**INSTRUCTIONS TO FOLLOW**
Copy the first line of the material below and every later line through the line containing "return out.reshape((len(xs),) +", without any other output.

** Start DATA EXTRACT **

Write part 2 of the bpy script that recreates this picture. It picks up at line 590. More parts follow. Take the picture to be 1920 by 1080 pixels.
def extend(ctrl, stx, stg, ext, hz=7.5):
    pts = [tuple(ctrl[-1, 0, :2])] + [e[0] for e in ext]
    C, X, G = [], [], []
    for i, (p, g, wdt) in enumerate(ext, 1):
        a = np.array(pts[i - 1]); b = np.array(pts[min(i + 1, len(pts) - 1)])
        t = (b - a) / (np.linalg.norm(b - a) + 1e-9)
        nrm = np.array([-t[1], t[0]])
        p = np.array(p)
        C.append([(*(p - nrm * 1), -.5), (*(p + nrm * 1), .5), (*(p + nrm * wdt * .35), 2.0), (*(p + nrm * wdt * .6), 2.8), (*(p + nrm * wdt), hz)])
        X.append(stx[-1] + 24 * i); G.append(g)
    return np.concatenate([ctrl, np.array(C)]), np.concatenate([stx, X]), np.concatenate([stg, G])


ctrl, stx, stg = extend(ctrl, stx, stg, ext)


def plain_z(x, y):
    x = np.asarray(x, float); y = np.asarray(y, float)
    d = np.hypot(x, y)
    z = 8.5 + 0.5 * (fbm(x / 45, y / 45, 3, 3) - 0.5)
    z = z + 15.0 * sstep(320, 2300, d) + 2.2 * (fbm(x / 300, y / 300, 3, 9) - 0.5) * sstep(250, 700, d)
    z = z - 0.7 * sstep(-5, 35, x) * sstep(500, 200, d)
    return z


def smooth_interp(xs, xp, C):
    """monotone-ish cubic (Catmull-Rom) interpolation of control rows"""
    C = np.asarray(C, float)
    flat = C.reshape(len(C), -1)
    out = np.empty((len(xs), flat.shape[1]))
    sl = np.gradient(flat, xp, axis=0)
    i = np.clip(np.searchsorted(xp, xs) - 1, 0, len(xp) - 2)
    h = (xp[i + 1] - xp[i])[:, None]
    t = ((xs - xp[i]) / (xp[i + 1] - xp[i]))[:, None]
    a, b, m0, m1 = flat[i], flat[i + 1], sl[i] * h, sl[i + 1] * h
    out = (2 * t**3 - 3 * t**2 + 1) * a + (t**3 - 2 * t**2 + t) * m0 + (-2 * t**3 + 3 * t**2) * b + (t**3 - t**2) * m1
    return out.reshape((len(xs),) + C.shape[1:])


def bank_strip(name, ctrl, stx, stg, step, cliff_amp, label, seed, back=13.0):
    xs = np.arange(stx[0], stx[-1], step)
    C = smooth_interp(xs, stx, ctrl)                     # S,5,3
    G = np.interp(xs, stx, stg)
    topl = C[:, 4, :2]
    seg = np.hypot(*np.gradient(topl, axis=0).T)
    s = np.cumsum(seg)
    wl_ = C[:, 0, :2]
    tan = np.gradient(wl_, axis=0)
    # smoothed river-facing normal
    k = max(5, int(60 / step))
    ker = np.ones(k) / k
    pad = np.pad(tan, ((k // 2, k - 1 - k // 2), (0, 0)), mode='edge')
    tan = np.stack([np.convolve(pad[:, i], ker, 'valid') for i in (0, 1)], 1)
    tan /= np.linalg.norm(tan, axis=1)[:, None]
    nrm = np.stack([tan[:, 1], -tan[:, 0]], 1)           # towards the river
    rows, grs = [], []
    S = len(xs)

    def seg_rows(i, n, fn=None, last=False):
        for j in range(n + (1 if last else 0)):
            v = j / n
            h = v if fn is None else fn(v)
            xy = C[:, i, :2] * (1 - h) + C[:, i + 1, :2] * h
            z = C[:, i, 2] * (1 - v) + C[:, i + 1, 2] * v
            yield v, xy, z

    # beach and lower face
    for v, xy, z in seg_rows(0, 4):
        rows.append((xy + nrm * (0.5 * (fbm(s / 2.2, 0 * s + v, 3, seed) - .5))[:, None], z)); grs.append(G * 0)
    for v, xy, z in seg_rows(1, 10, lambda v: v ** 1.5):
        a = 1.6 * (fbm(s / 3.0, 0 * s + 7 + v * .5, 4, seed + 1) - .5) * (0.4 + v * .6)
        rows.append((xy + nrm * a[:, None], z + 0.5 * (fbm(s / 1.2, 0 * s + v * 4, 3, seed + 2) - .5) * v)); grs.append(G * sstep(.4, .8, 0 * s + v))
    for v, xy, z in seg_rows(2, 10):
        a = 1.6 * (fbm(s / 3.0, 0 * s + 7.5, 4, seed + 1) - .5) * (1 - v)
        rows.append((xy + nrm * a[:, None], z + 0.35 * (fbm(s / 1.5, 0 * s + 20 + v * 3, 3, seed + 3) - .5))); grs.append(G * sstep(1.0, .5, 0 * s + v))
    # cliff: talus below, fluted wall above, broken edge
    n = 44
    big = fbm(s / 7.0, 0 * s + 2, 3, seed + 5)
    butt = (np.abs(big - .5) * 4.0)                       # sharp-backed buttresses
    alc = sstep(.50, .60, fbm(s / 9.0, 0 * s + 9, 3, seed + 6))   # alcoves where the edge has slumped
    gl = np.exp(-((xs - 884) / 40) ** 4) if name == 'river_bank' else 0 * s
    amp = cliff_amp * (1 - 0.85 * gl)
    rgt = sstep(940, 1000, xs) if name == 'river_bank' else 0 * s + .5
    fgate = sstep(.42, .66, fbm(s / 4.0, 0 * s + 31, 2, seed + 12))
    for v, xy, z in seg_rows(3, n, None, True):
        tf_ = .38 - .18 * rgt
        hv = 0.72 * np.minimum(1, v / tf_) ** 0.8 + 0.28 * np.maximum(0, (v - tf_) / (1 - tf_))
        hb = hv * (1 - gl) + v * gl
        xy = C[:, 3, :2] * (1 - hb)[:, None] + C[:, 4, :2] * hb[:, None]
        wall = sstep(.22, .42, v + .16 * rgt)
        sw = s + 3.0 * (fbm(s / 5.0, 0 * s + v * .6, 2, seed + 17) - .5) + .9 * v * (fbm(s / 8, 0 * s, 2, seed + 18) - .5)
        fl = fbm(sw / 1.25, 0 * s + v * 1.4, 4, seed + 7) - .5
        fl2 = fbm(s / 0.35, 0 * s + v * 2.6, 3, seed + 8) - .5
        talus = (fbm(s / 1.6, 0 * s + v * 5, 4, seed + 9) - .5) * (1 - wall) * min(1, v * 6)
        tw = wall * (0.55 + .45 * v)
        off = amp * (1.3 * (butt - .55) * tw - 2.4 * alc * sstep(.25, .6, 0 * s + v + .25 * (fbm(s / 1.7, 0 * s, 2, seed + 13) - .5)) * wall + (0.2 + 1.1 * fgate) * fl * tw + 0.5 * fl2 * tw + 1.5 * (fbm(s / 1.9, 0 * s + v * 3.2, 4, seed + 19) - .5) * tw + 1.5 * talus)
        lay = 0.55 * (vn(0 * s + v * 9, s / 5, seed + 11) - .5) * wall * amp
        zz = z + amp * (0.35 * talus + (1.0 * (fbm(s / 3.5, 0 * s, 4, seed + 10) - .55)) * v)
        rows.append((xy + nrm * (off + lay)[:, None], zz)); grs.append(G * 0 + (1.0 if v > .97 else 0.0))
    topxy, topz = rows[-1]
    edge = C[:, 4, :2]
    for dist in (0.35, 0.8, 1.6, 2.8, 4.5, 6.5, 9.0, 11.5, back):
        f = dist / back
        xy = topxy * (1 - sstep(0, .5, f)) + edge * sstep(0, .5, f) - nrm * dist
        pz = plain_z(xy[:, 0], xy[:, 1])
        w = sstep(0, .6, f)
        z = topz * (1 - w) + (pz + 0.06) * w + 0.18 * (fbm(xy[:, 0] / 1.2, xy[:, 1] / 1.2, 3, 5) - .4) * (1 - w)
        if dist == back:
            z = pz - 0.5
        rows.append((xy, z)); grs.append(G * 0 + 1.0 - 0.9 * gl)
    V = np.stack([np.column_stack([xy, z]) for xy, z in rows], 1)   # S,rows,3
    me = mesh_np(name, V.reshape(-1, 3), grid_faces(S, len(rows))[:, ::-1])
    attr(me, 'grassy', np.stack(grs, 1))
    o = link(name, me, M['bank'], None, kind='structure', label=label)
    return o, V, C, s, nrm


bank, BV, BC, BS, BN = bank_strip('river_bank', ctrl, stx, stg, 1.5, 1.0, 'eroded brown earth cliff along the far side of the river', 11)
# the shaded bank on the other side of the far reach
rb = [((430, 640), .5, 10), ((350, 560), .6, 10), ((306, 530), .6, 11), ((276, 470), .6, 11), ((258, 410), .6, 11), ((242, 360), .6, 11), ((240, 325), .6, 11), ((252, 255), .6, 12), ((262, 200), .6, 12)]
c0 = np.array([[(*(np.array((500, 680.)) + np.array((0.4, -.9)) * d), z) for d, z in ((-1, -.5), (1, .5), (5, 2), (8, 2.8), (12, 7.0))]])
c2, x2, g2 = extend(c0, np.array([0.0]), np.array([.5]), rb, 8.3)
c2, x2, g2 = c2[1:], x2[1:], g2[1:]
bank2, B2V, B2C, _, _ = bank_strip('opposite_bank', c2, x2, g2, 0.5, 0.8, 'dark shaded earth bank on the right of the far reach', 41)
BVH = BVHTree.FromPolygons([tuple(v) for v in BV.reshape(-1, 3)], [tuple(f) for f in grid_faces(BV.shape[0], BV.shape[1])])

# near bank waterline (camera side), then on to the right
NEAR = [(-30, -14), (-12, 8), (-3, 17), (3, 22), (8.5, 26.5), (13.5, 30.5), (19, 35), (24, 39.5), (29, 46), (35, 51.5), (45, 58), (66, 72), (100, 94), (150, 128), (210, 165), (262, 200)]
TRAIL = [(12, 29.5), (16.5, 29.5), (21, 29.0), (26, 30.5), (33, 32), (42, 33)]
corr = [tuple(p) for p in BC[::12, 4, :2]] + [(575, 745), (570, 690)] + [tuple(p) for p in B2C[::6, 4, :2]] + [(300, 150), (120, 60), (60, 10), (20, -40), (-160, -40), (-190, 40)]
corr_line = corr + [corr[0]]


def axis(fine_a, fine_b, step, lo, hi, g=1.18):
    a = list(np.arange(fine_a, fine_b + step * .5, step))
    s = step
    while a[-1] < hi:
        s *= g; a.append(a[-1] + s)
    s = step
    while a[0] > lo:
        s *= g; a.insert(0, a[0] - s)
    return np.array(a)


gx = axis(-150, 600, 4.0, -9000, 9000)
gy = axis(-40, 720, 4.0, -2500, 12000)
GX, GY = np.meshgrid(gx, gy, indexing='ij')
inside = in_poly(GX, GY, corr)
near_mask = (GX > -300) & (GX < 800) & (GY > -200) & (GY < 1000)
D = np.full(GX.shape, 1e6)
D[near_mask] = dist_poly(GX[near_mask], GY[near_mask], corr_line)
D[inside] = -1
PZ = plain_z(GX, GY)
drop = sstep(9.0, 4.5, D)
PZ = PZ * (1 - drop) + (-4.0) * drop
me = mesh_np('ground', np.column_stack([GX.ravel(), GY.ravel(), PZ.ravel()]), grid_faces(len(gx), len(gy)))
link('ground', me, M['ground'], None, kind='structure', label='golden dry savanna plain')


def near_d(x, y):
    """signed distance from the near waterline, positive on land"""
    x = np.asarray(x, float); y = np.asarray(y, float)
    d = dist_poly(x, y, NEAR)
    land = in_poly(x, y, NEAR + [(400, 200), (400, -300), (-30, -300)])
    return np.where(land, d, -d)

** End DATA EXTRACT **

**TASK OUTPUT**
Write part 2 of the bpy script that recreates this picture. It picks up at line 590. More parts follow. Take the picture to be 1920 by 1080 pixels.
def extend(ctrl, stx, stg, ext, hz=7.5):
    pts = [tuple(ctrl[-1, 0, :2])] + [e[0] for e in ext]
    C, X, G = [], [], []
    for i, (p, g, wdt) in enumerate(ext, 1):
        a = np.array(pts[i - 1]); b = np.array(pts[min(i + 1, len(pts) - 1)])
        t = (b - a) / (np.linalg.norm(b - a) + 1e-9)
        nrm = np.array([-t[1], t[0]])
        p = np.array(p)
        C.append([(*(p - nrm * 1), -.5), (*(p + nrm * 1), .5), (*(p + nrm * wdt * .35), 2.0), (*(p + nrm * wdt * .6), 2.8), (*(p + nrm * wdt), hz)])
        X.append(stx[-1] + 24 * i); G.append(g)
    return np.concatenate([ctrl, np.array(C)]), np.concatenate([stx, X]), np.concatenate([stg, G])


ctrl, stx, stg = extend(ctrl, stx, stg, ext)


def plain_z(x, y):
    x = np.asarray(x, float); y = np.asarray(y, float)
    d = np.hypot(x, y)
    z = 8.5 + 0.5 * (fbm(x / 45, y / 45, 3, 3) - 0.5)
    z = z + 15.0 * sstep(320, 2300, d) + 2.2 * (fbm(x / 300, y / 300, 3, 9) - 0.5) * sstep(250, 700, d)
    z = z - 0.7 * sstep(-5, 35, x) * sstep(500, 200, d)
    return z


def smooth_interp(xs, xp, C):
    """monotone-ish cubic (Catmull-Rom) interpolation of control rows"""
    C = np.asarray(C, float)
    flat = C.reshape(len(C), -1)
    out = np.empty((len(xs), flat.shape[1]))
    sl = np.gradient(flat, xp, axis=0)
    i = np.clip(np.searchsorted(xp, xs) - 1, 0, len(xp) - 2)
    h = (xp[i + 1] - xp[i])[:, None]
    t = ((xs - xp[i]) / (xp[i + 1] - xp[i]))[:, None]
    a, b, m0, m1 = flat[i], flat[i + 1], sl[i] * h, sl[i + 1] * h
    out = (2 * t**3 - 3 * t**2 + 1) * a + (t**3 - 2 * t**2 + t) * m0 + (-2 * t**3 + 3 * t**2) * b + (t**3 - t**2) * m1
    return out.reshape((len(xs),) + C.shape[1:])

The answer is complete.